## DIRECTIONS FOR THIS TASK
Scan the data. Collect each line that contains the word "scene".

## DATASET SECTION

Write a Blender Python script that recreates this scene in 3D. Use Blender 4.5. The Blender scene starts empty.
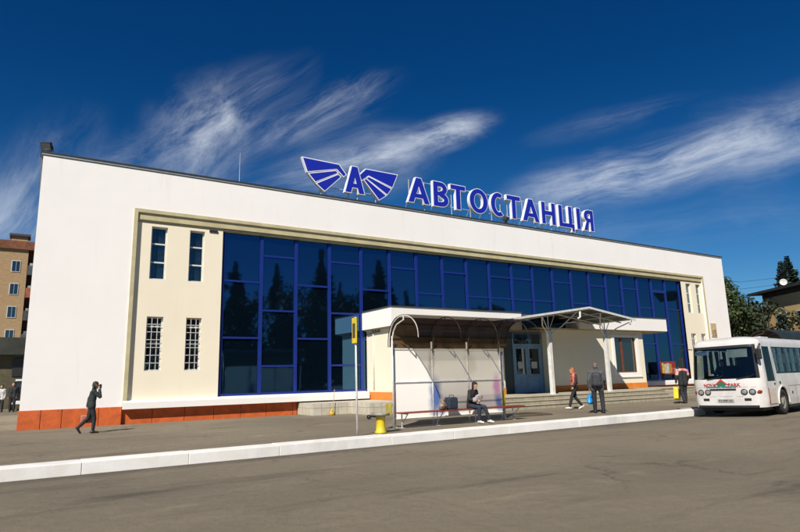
import bpy, bmesh, math, random
from mathutils import Vector, Matrix, noise
R = math.radians
random.seed(7)
scn = bpy.context.scene
col = scn.collection

# ------------------------------------------------------------------ camera
cam_d = bpy.data.cameras.new('camera')
cam = bpy.data.objects.new('camera', cam_d)
col.objects.link(cam)
right = Vector((0.84813863, -0.52922939, -0.02402333))
up = Vector((-0.0789801, -0.17115218, 0.98207386))
back = Vector((-0.523854, -0.83103741, -0.18695937))
CP = Vector((0, 0, 1.5))
M4 = Matrix((right, up, back)).transposed().to_4x4()
M4.translation = CP
cam.matrix_world = M4
cam_d.sensor_width = 36
cam_d.lens = 26.27
cam_d.clip_end = 5000
cam_d.clip_start = 0.1
cam_d.dof.use_dof = True
cam_d.dof.focus_distance = 24
cam_d.dof.aperture_fstop = 1.25
scn.camera = cam

# ------------------------------------------------------------------ world + sun + exposure
SUN_EL = 42.0
SUN_DIR = Vector((-0.77, -0.64, 0)).normalized()
w = bpy.data.worlds.new('World')
scn.world = w
w.use_nodes = True
nt = w.node_tree
for n in list(nt.nodes):
    nt.nodes.remove(n)


class G:
    """tiny node-expression helper"""
    def __init__(self, nt):
        self.nt = nt

    def node(self, t, **k):
        n = self.nt.nodes.new(t)
        for a, b in k.items():
            setattr(n, a, b)
        return n

    def put(self, sock, v):
        if isinstance(v, bpy.types.NodeSocket):
            self.nt.links.new(v, sock)
        else:
            sock.default_value = v

    def m(self, op, a, b=0.0, c=0.0, clamp=False):
        n = self.node('ShaderNodeMath', operation=op)
        n.use_clamp = clamp
        self.put(n.inputs[0], a)
        self.put(n.inputs[1], b)
        self.put(n.inputs[2], c)
        return n.outputs[0]

    def vm(self, op, a, b=(0, 0, 0)):
        n = self.node('ShaderNodeVectorMath', operation=op)
        self.put(n.inputs[0], a)
        if op == 'SCALE':
            self.put(n.inputs['Scale'], b)
        else:
            self.put(n.inputs[1], b)
        return n.outputs['Value'] if op in ('DOT_PRODUCT', 'LENGTH') else n.outputs['Vector']

    def comb(self, x, y, z=0.0):
        n = self.node('ShaderNodeCombineXYZ')
        self.put(n.inputs[0], x)
        self.put(n.inputs[1], y)
        self.put(n.inputs[2], z)
        return n.outputs[0]

    def noise(self, v, scale, detail=4.0, rough=0.55, dist=0.0, color=False):
        n = self.node('ShaderNodeTexNoise')
        self.put(n.inputs['Vector'], v)
        n.inputs['Scale'].default_value = scale
        n.inputs['Detail'].default_value = detail
        n.inputs['Roughness'].default_value = rough
        n.inputs['Distortion'].default_value = dist
        return n.outputs['Color'] if color else n.outputs['Fac']

    def mix(self, f, a, b, blend='MIX'):
        n = self.node('ShaderNodeMix', data_type='RGBA', blend_type=blend)
        self.put(n.inputs[0], f)
        self.put(n.inputs[6], a if isinstance(a, bpy.types.NodeSocket) else (*a[:3], 1))
        self.put(n.inputs[7], b if isinstance(b, bpy.types.NodeSocket) else (*b[:3], 1))
        return n.outputs[2]

    def ramp(self, f, lo, hi):
        n = self.node('ShaderNodeMapRange', interpolation_type='SMOOTHSTEP')
        self.put(n.inputs[0], f)
        n.inputs[1].default_value = lo
        n.inputs[2].default_value = hi
        return n.outputs[0]


g = G(nt)
sky = g.node('ShaderNodeTexSky', sky_type='NISHITA')
sky.sun_disc = False
sky.sun_elevation = R(SUN_EL)
sky.sun_rotation = math.atan2(SUN_DIR.x, SUN_DIR.y) % (2 * math.pi)
sky.air_density = 1.0
sky.dust_density = 0.2
sky.ozone_density = 4.0
sky.altitude = 300
tc = g.node('ShaderNodeTexCoord')
D = g.vm('NORMALIZE', tc.outputs['Generated'])
# cirrus: laid out on the tangent plane of a fixed compass direction of the sky
fx = Vector((-back.x, -back.y, -back.z))
dz = g.m('MAXIMUM', g.vm('DOT_PRODUCT', D, tuple(fx)), 0.05)
U = g.m('DIVIDE', g.vm('DOT_PRODUCT', D, tuple(right)), dz)
V = g.m('DIVIDE', g.vm('DOT_PRODUCT', D, tuple(up)), dz)
front = g.ramp(g.vm('DOT_PRODUCT', D, tuple(fx)), 0.1, 0.4)


def cirrus(cx, cy, ang, L, W, amt, lo, hi, seed, stretch=7.0, sharp=(0, 1)):
    """elliptical patch of streaks; (cx, cy) tangent-plane centre, ang = streak direction"""
    ca, sa = math.cos(R(ang)), math.sin(R(ang))
    du = g.m('SUBTRACT', U, cx)
    dv = g.m('SUBTRACT', V, cy)
    a = g.m('ADD', g.m('MULTIPLY', du, ca), g.m('MULTIPLY', dv, sa))
    b = g.m('SUBTRACT', g.m('MULTIPLY', dv, ca), g.m('MULTIPLY', du, sa))
    wv = g.noise(g.comb(a, b, seed), 2.6, 3.0, 0.5, color=True)
    wv = g.vm('SUBTRACT', wv, (0.5, 0.5, 0.5))
    p = g.vm('ADD', g.comb(a, g.m('MULTIPLY', b, stretch), seed * 3.1), g.vm('SCALE', wv, 0.42))
    n1 = g.noise(p, 3.6, 12.0, 0.72, 0.35)
    n2 = g.noise(g.vm('ADD', g.comb(a, b, seed), g.vm('SCALE', wv, 0.3)), 3.5, 5.0, 0.55)
    nn = g.m('ADD', g.m('MULTIPLY', n1, 0.6), g.m('MULTIPLY', n2, 0.4))
    s = g.ramp(nn, lo, hi)
    e = g.vm('LENGTH', g.vm('ADD', g.comb(g.m('DIVIDE', a, L), g.m('DIVIDE', b, W), 0.0), g.vm('SCALE', wv, 1.7)))
    mk = g.m('SUBTRACT', 1.0, g.ramp(e, 0.05, 1.15))
    return g.m('MULTIPLY', g.m('MULTIPLY', s, mk), amt)


def PXU(x): return (x - 400) / 583.7
def PYV(y): return (266 - y) / 583.7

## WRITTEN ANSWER
Write a Blender Python script that recreates this scene in 3D. Use Blender 4.5. The Blender scene starts empty.
scn = bpy.context.scene